Una pericolosa inerzia
Sono piccoli segnali, certo. Marginali e talora persino macchiettistici. Eppure, messi in fila uno dopo l’altro, un po’ di impressione la fanno: prima la notizia della spiaggia fascista di Chioggia, che da anni esibisce simboli del Ventennio oltre a cartelli misogini e intolleranti; poi un deputato della Repubblica, Massimo Corsaro, che per polemizzare con il collega Emanuele Fiano scherza in modo greve sulla sua circoncisione e dunque sulla sua appartenenza religiosa; infine il simpatico oste di Tropea, in Calabria, che a una coppia di omosessuali in cerca di una stanza risponde candidamente – per iscritto – di non accettare animali e gay nella sua struttura.
Intendiamoci, si tratta di un quadro a macchia di leopardo. Recentemente mi è capitato un episodio interessante in un ristorante di una media provincia italiana: l’avventore accanto al mio tavolo ripete un paio di volte al cameriere di “non fare il giudeo, non fare il rabbino”; alla seconda volta interveniamo con gli altri commensali e ne nasce un piccolo diverbio, accolto dalla condanna unanime della battuta antisemita da parte degli altri clienti e dello stesso ristoratore. Il giorno dopo un amico non ebreo incontra per caso il proprietario per strada, ed è quest’ultimo a raccontargli la brutta figura, sinceramente mortificato. Tutto sommato, un sentimento non scontato.

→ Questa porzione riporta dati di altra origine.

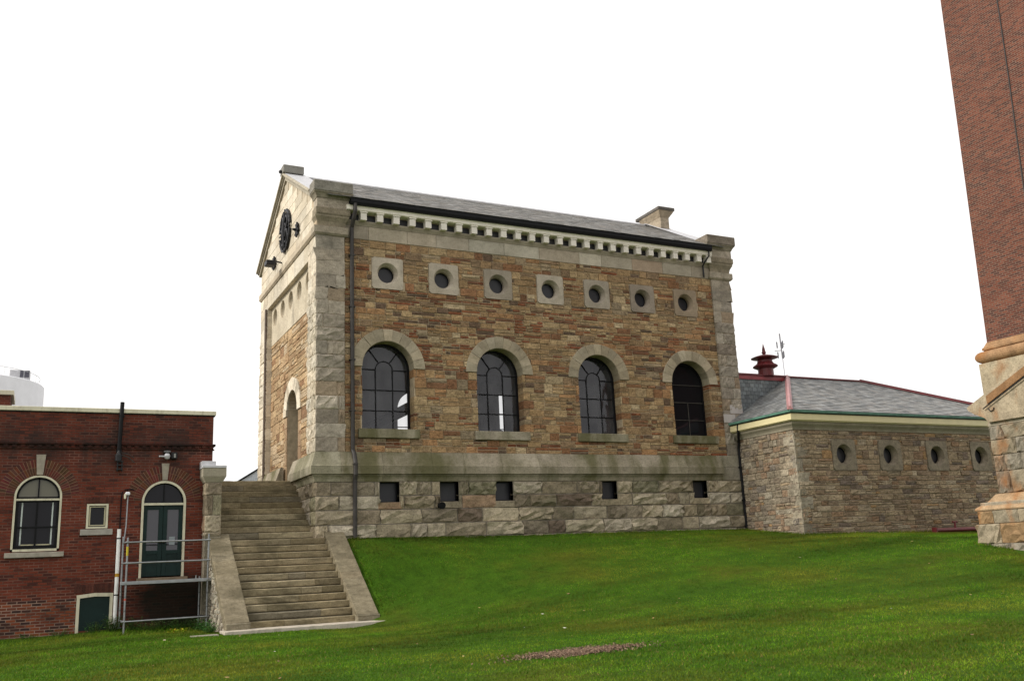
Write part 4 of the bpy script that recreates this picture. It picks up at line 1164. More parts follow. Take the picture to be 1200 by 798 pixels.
# corbelled band
m = MB(); m.box(-15, -2.835, BY - .07, BY + .1, 1.50, 1.56, (.5, .45, .42), .006); m.box(-15, -2.86, BY - .04, BY + .1, 1.385, 1.42, (.6, .55, .5), .006)
x = -15
while x < -2.95:
    m.box(x, x + .11, BY - .055, BY + .1, 1.422, 1.498, (.55, .5, .47), .005); x += .2
m.box(-2.90, -2.835, BY - .07, 10.2, 1.502, 1.558, (.5, .45, .42)); m.build('corbel_band', M['brick'], bb)
# arches of brick on edge with keystones
def brick_arch(par, cx, zs, r1, r2, n, a0=4, a1=176, key=None):
    m = MB()
    for i in range(n):
        b0 = a0 + (a1 - a0) * i / n; b1 = a0 + (a1 - a0) * (i + 1) / n
        if key and b1 > 90 - key and b0 < 90 + key: continue
        for ra, rb_ in ((r1, (r1 + r2) / 2 - .004), ((r1 + r2) / 2 + .004, r2)):
            vs = []
            for ang in (b0 + .45, b1 - .45):
                c_, s_ = math.cos(math.radians(ang)), math.sin(math.radians(ang))
                for rr, d in ((ra, -.05), (ra, .012), (rb_, .012), (rb_, -.05)): vs.append(BFc.P(cx + rr * c_, d, zs + rr * s_))
            m.add(vs, BFc.quads([(0, 1, 5, 4), (1, 2, 6, 5), (2, 3, 7, 6), (3, 2, 1, 0), (4, 5, 6, 7)]), tuple(R.uniform(.6, 1.2) * q for q in (1, 1, 1)))
    mm_ = MB(); flat_poly(mm_, BFc, arc(cx, zs, r1, a0, a1, 24) + arc(cx, zs, r2, a1, a0, 24), .006, (.55, .42, .38)); mj = mm_.build('arch_joints', M['mortar'], par)
    for a0_, d in ((0, .006),):
        pts = arc(cx, zs, r1, a0, a1, 24) + arc(cx, zs, r2, a1, a0, 24); 
        flat_poly(m, BFc, pts, d, (1.4, 2.6, 3.2)) if False else None
    return m.build('brick_arch', M['voussoir_brick'], par)
def keystone(par, cx, z0, z1, w0, w1):
    m = MB(); vs = [BFc.P(cx - w0, -.05, z0), BFc.P(cx + w0, -.05, z0), BFc.P(cx + w1, -.05, z1), BFc.P(cx - w1, -.05, z1)]
    e = .012
    vs += [BFc.P(cx - w0 + e, .045, z0 + e), BFc.P(cx + w0 - e, .045, z0 + e), BFc.P(cx + w1 - e, .045, z1 - e), BFc.P(cx - w1 + e, .045, z1 - e)]
    m.add(vs, BFc.quads([(4, 5, 6, 7), (0, 1, 5, 4), (1, 2, 6, 5), (2, 3, 7, 6), (3, 0, 4, 7)]), (.95, .9, .82)); return m.build('keystone', M['limestone'], par)
def arch_frame(m, cx, hw, zb, zs, w, d0, d1):
    ol = [(cx - hw + w / 2, zb), (cx - hw + w / 2, zs)] + arc(cx, zs, hw - w / 2, 180, 0, 24)[1:] + [(cx + hw - w / 2, zb)]
    bar(m, BFc, ol, w, d0, d1)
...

In generale, la mia sensazione è questa: nella società sono cambiati profondamente i modi di pensare, e in larghi strati della popolazione, non solo quelli più colti, si considerano ingiustificabili atteggiamenti intolleranti, razzisti, antisemiti, discriminatori. Allo stesso tempo – probabilmente per l’esplosione del dibattito sull’immigrazione e per il messaggio di molti “cattivi maestri” – la capacità di reazione, il moto di indignazione si sono fatti più lenti sino a sfociare nell’inerzia. Insomma, non bisogna ingigantire me neanche minimizzare. Il fascismo è prima di tutto ciò che ci accade nella vita di tutti i giorni, e ciò che lasciamo crescere dentro di noi senza combattere.